Lo peor que he visto en este sentido ha sido la venta, en Madrid, en tiempos de la alcaldesa Botella, de pisos de protección oficial a filiales de Blackstone, de capital internacional aunque mayoritariamente norteamericano, que de inmediato, para algo se conoce a Blackstone como “fondo buitre”, procedieron a doblar el precio del alquiler o directamente a echar a los inquilinos. Es de suponer que estos encontrarán una nueva vivienda más barata en algún pueblo de los alrededores donde nunca encontrarán empleo.

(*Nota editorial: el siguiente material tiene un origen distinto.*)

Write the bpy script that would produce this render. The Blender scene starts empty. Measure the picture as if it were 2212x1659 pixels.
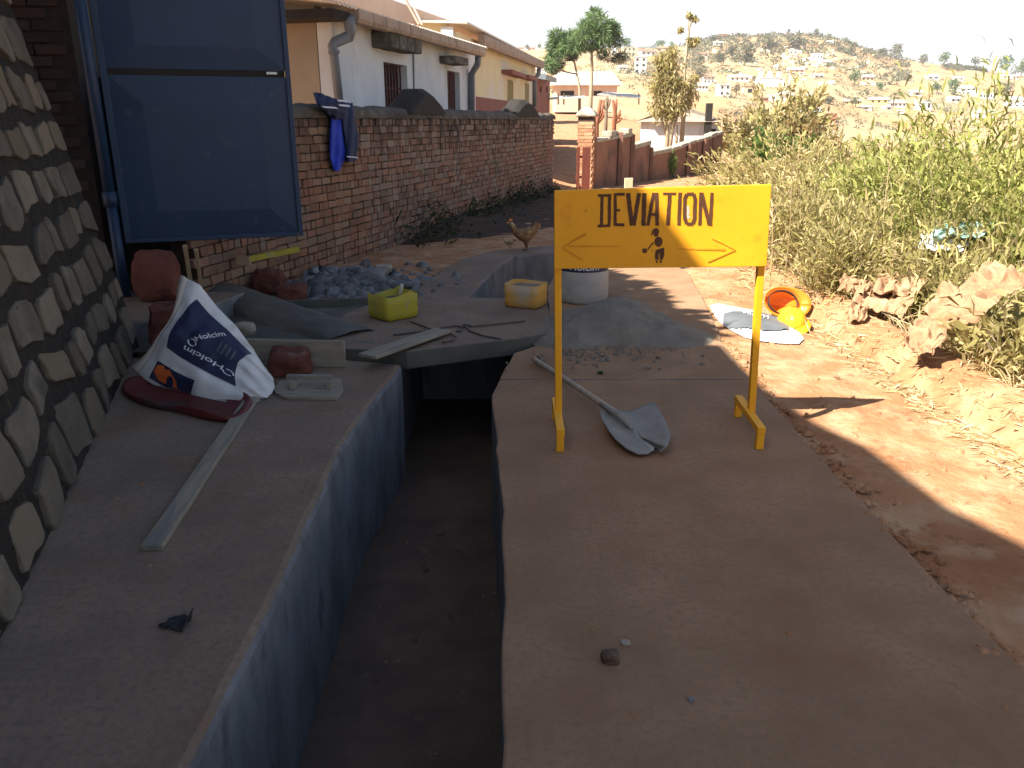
import bpy, bmesh, math, random
import numpy as np
from mathutils import Vector, Matrix, noise
rad = math.radians
R = random.Random(11)
NR = np.random.RandomState(5)
sc = bpy.context.scene
col = sc.collection

# ------------------------------------------------------------------ camera
F, CX, CY, EYE = 1720.0, 1106.0, 829.5, 1.6          # focal length and centre on a 2212-wide frame
PITCH = math.atan(568 / 1720.0)
cam = bpy.data.cameras.new('camera')
cam.sensor_width = 36.0
cam.lens = 36.0 * F / 2212.0
cam.clip_start, cam.clip_end = 0.05, 6000
camo = bpy.data.objects.new('camera', cam)
col.objects.link(camo)
camo.location = (0, 0, EYE)
camo.rotation_euler = (math.pi / 2 - PITCH, 0, 0)
sc.camera = camo

# ------------------------------------------------------------------ daylight
SUN_AZ, SUN_EL = rad(31), rad(48)                     # direction the light travels, from +X towards +Y
world = bpy.data.worlds.new('World')
sc.world = world
world.use_nodes = True
wn = world.node_tree
wn.nodes.clear()
sky = wn.nodes.new('ShaderNodeTexSky')
sky.sky_type = 'NISHITA'
sky.sun_disc = False
sky.sun_elevation = SUN_EL
sky.sun_rotation = math.atan2(-math.cos(SUN_AZ), -math.sin(SUN_AZ))
sky.air_density, sky.dust_density, sky.ozone_density = 1.0, 1.6, 1.0
SKY_STRENGTH = 0.05
HAZE_L = 8.0
bgs = wn.nodes.new('ShaderNodeBackground')
bgs.inputs['Strength'].default_value = SKY_STRENGTH
wo = wn.nodes.new('ShaderNodeOutputWorld')
# bright haze and thin cloud low over the horizon, thinning out upwards to clear blue
tc = wn.nodes.new('ShaderNodeTexCoord')
sx = wn.nodes.new('ShaderNodeSeparateXYZ')
el = wn.nodes.new('ShaderNodeValToRGB')
for e in list(el.color_ramp.elements)[1:]: el.color_ramp.elements.remove(e)
el.color_ramp.elements[0].position = 0.0; el.color_ramp.elements[0].color = (.95, .95, .95, 1)
for p_, c_ in ((.10, .92), (.17, .62), (.26, .22), (.40, .05), (.7, .0)):
    e = el.color_ramp.elements.new(p_); e.color = (c_, c_, c_, 1)
mp = wn.nodes.new('ShaderNodeMapping')
mp.inputs['Scale'].default_value = (1.0, 1.0, 5.0)
cn = wn.nodes.new('ShaderNodeTexNoise')
cn.inputs['Scale'].default_value = 2.6
cn.inputs['Detail'].default_value = 5
cr = wn.nodes.new('ShaderNodeMapRange')
cr.inputs['From Min'].default_value = .38; cr.inputs['From Max'].default_value = .60
cr.inputs['To Min'].default_value = .66; cr.inputs['To Max'].default_value = 1.0
mu_ = wn.nodes.new('ShaderNodeMath'); mu_.operation = 'MULTIPLY'
cmix = wn.nodes.new('ShaderNodeMixRGB')
cmix.inputs['Color2'].default_value = (HAZE_L, HAZE_L * 1.01, HAZE_L * 1.04, 1)
L = wn.links.new
L(tc.outputs['Generated'], mp.inputs['Vector']); L(tc.outputs['Generated'], sx.inputs['Vector'])
L(sx.outputs['Z'], el.inputs['Fac'])
L(mp.outputs['Vector'], cn.inputs['Vector'])
L(cn.outputs['Fac'], cr.inputs['Value'])
L(cr.outputs['Result'], mu_.inputs[0]); L(el.outputs['Color'], mu_.inputs[1])
L(mu_.outputs[0], cmix.inputs['Fac'])
L(sky.outputs['Color'], cmix.inputs['Color1'])
L(cmix.outputs['Color'], bgs.inputs['Color'])
L(bgs.outputs['Background'], wo.inputs['Surface'])

sun = bpy.data.lights.new('sun', 'SUN')
sun.energy = 5.0
sun.angle = rad(0.5)
sun.color = (1.0, 0.93, 0.80)
suno = bpy.data.objects.new('sun', sun)
col.objects.link(suno)
SD = Vector((math.cos(SUN_AZ) * math.cos(SUN_EL), math.sin(SUN_AZ) * math.cos(SUN_EL), -math.sin(SUN_EL)))
suno.rotation_euler = SD.to_track_quat('-Z', 'Y').to_euler()
suno.location = (-20, -12, 30)

sc.view_settings.view_transform = 'Standard'
sc.view_settings.look = 'None'
sc.view_settings.exposure = 1.7
sc.view_settings.gamma = 1.0
sc.view_settings.use_curve_mapping = False
sc.render.engine = 'CYCLES'
sc.cycles.max_bounces = 6
sc.cycles.diffuse_bounces = 4
sc.cycles.glossy_bounces = 2
sc.cycles.transmission_bounces = 3
sc.cycles.transparent_max_bounces = 4
sc.cycles.use_denoising = True

# ------------------------------------------------------------------ measuring helpers (photo point -> place)
def ray(u, v):
    x, y = (u - CX) / F, -(v - CY) / F
    return Vector((x, math.cos(PITCH) + y * math.sin(PITCH), -math.sin(PITCH) + y * math.cos(PITCH)))
def G(u, v, z=0.0):
    d = ray(u, v); t = (z - EYE) / d.z
    return Vector((d.x * t, d.y * t, z))
def AT(u, v, Y):
    d = ray(u, v); t = Y / d.y
    return Vector((d.x * t, Y, EYE + d.z * t))
def ONPLANE(u, v, p, n):
    d = ray(u, v); o = Vector((0, 0, EYE)); n = Vector(n)
    t = (Vector(p) - o).dot(n) / d.dot(n)
    return o + d * t

# ------------------------------------------------------------------ object helpers
def link(o, parent=None):
    col.objects.link(o)
    if parent is not None:
        o.parent = parent
    return o
def tag(o, label=None, cat=None, group=None, kind=None):
    if label: o['label'] = label
    if cat: o['category'] = cat
    if group: o['group'] = group
    if kind: o['kind'] = kind
    return o
def thing(name, label, cat, loc=(0, 0, 0), rz=0.0, group=None, rot=None):
    o = bpy.data.objects.new(name, None)
    o.empty_display_size = 0.1
    o.location = loc
    o.rotation_euler = rot if rot is not None else (0, 0, rz)
    link(o)
    return tag(o, label, cat, group)
def obj(name, me, m=None, parent=None, loc=None, rot=None, kind=None):
    if m is not None and len(me.materials) == 0:
        me.materials.append(m)
    o = bpy.data.objects.new(name, me)
    if loc is not None: o.location = loc
    if rot is not None: o.rotation_euler = rot
    link(o, parent)
    if kind: o['kind'] = kind
    return o
def copy_tree(o, parent=None):
    c = o.copy(); link(c, parent)
    for ch in list(o.children):
        copy_tree(ch, c)
    return c
def bevel(o, w=0.006, seg=2, angle=40):
    md = o.modifiers.new('bevel', 'BEVEL'); md.width = w; md.segments = seg
    md.limit_method = 'ANGLE'; md.angle_limit = rad(angle)
    return o
def np_mesh(name, V, Q, rnd=None, smooth=False):
    """fast mesh from an array of vertices and an array of equal-length faces"""
    V = np.asarray(V, dtype=np.float32); Q = np.asarray(Q, dtype=np.int32)
    me = bpy.data.meshes.new(name)
    nf, k = Q.shape
    me.vertices.add(len(V)); me.vertices.foreach_set('co', V.ravel())
    me.loops.add(nf * k); me.loops.foreach_set('vertex_index', Q.ravel())
    me.polygons.add(nf); me.polygons.foreach_set('loop_start', np.arange(0, nf * k, k, dtype=np.int32))
    try: me.polygons.foreach_set('loop_total', np.full(nf, k, dtype=np.int32))
    except Exception: pass
    if smooth: me.polygons.foreach_set('use_smooth', np.ones(nf, dtype=bool))
    if rnd is not None:
        a = me.attributes.new('rnd', 'FLOAT', 'FACE'); a.data.foreach_set('value', np.asarray(rnd, dtype=np.float32))
    me.update(calc_edges=True)
    return me
class MB:
    """collects simple shapes into one mesh"""
    def __init__(s): s.v = []; s.f = []; s.r = []
    def add(s, vs, fs, r=0.0):
        b = len(s.v); s.v += [tuple(p) for p in vs]; s.f += [tuple(i + b for i in f) for f in fs]; s.r += [r] * len(fs)
        return s
    def box(s, c, d, M=None, r=0.0, jit=0.0):
        cx, cy, cz = c; dx, dy, dz = d[0] / 2, d[1] / 2, d[2] / 2
        vs = [Vector((x * dx, y * dy, z * dz)) for z in (-1, 1) for x, y in ((-1, -1), (1, -1), (1, 1), (-1, 1))]
        if jit: vs = [p + Vector((R.uniform(-jit, jit), R.uniform(-jit, jit), R.uniform(-jit, jit))) for p in vs]
        if M is not None: vs = [M @ p for p in vs]
        vs = [p + Vector(c) for p in vs]
        return s.add(vs, [(3, 2, 1, 0), (4, 5, 6, 7), (0, 1, 5, 4), (1, 2, 6, 5), (2, 3, 7, 6), (3, 0, 4, 7)], r)
    def bar(s, a, b, w, h, up=(0, 0, 1), r=0.0):
        a, b = Vector(a), Vector(b); d = (b - a); l = d.length; d.normalize()
        sd = d.cross(Vector(up)); sd = sd.normalized() if sd.length > 1e-6 else Vector((1, 0, 0)); u = sd.cross(d)
        M = Matrix((d, sd, u)).transposed()
        return s.box((a + b) / 2, (l, w, h), M, r)
    def prism(s, poly, z0, z1, r=0.0):
        n = len(poly)
        vs = [(p[0], p[1], z0) for p in poly] + [(p[0], p[1], z1) for p in poly]
        return s.add(vs, [tuple(range(n - 1, -1, -1)), tuple(range(n, 2 * n))] + [(i, (i + 1) % n, n + (i + 1) % n, n + i) for i in range(n)], r)
    def tube(s, pts, rads, n=8, cap=True, r=0.0, flat=None):
        pts = [Vector(p) for p in pts]
        if not hasattr(rads, '__len__'): rads = [rads] * len(pts)
        vs = []; up0 = None
        for i, p in enumerate(pts):
            d = (pts[min(i + 1, len(pts) - 1)] - pts[max(i - 1, 0)]).normalized()
            if up0 is None: up0 = Vector((0, 0, 1)) if abs(d.z) < 0.9 else Vector((0, 1, 0))
            a = d.cross(up0).normalized(); b = a.cross(d).normalized(); up0 = b
            for k in range(n):
                t = 2 * math.pi * k / n
                vs.append(p + (a * math.cos(t) + b * math.sin(t) * (flat or 1.0)) * rads[i])
        fs = [(i * n + k, i * n + (k + 1) % n, (i + 1) * n + (k + 1) % n, (i + 1) * n + k) for i in range(len(pts) - 1) for k in range(n)]
        if cap: fs += [tuple(range(n - 1, -1, -1)), tuple(range((len(pts) - 1) * n, len(pts) * n))]
        return s.add(vs, fs, r)
    def lathe(s, prof, n=24, c=(0, 0, 0), r=0.0):
        vs = [(c[0] + p[0] * math.cos(2 * math.pi * k / n), c[1] + p[0] * math.sin(2 * math.pi * k / n), c[2] + p[1]) for p in prof for k in range(n)]
        fs = [(i * n + k, i * n + (k + 1) % n, (i + 1) * n + (k + 1) % n, (i + 1) * n + k) for i in range(len(prof) - 1) for k in range(n)]
        fs += [tuple(range(n - 1, -1, -1)), tuple(range((len(prof) - 1) * n, len(prof) * n))]
        return s.add(vs, fs, r)
    def grid(s, fn, nu, nv, r=0.0, close=False):
        vs = [fn(i / nu, j / nv) for j in range(nv + 1) for i in range(nu + 1)]
        w = nu + 1
        return s.add(vs, [(j * w + i, j * w + i + 1, (j + 1) * w + i + 1, (j + 1) * w + i) for j in range(nv) for i in range(nu)], r)
    def mesh(s, name, smooth=False, fix=False):
        me = bpy.data.meshes.new(name); me.from_pydata(s.v, [], s.f)
        if fix:
            b = bmesh.new(); b.from_mesh(me); bmesh.ops.recalc_face_normals(b, faces=b.faces); b.to_mesh(me); b.free()
        a = me.attributes.new('rnd', 'FLOAT', 'FACE')
        a.data.foreach_set('value', s.r if len(s.r) == len(me.polygons) else [0.0] * len(me.polygons))
        if smooth:
            for p in me.polygons: p.use_smooth = True
        return me
    def build(s, name, m, parent=None, smooth=False, fix=False, **k):
        return obj(name, s.mesh(name, smooth, fix), m, parent, **k)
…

Aunque desde luego nuestra fuerza política no va a parar la globalización y el paso triunfal del liberalismo, que desde que ganó la guerra fría ha perdido la cautela y la vergüenza, hay medidas paliativas que la política nacional puede tomar para que el enfermo –la clase media, las clases desvalidas– prolongue su declinante vida durante algunas décadas. O para dignificar, por lo menos, la idea de la nación, del Estado, más allá de gritar vivas y agitar banderas y celebrar que la UE reconozca que Gibraltar es una colonia del Reino Unido. La primera medida, la más urgente, es cancelar la ley de “apoyo a los emprendedores” que se aprobó en 2013 para atraer a las grandes fortunas extranjeras al excesivo parque de viviendas español durante los años de la crisis: a quien adquiriese una o varias viviendas por valor de 500.000 euros se le concedía el permiso de residencia legal.
Ese es el precio que se puso a ser español: cuesta medio millón de euros.
Es curioso el eufemismo de “emprendedores” por “ricos”. Así se convirtió parte de Madrid, una “parte representativa” en “Little Caracas”: primero se vinieron con su dinero, blanqueado a saber cómo, los burgueses venezolanos antes de que se lo robaran los chavistas. Ahora se vienen los mismos chavistas, con las fortunas que han esquilmado a la “república bolivariana” durante estos años de infamia, temiendo que la situación dé un vuelco y les quiten lo robado.
No podemos exigir soluciones a lo que no lo tiene. Pero un gesto no es mucho pedir.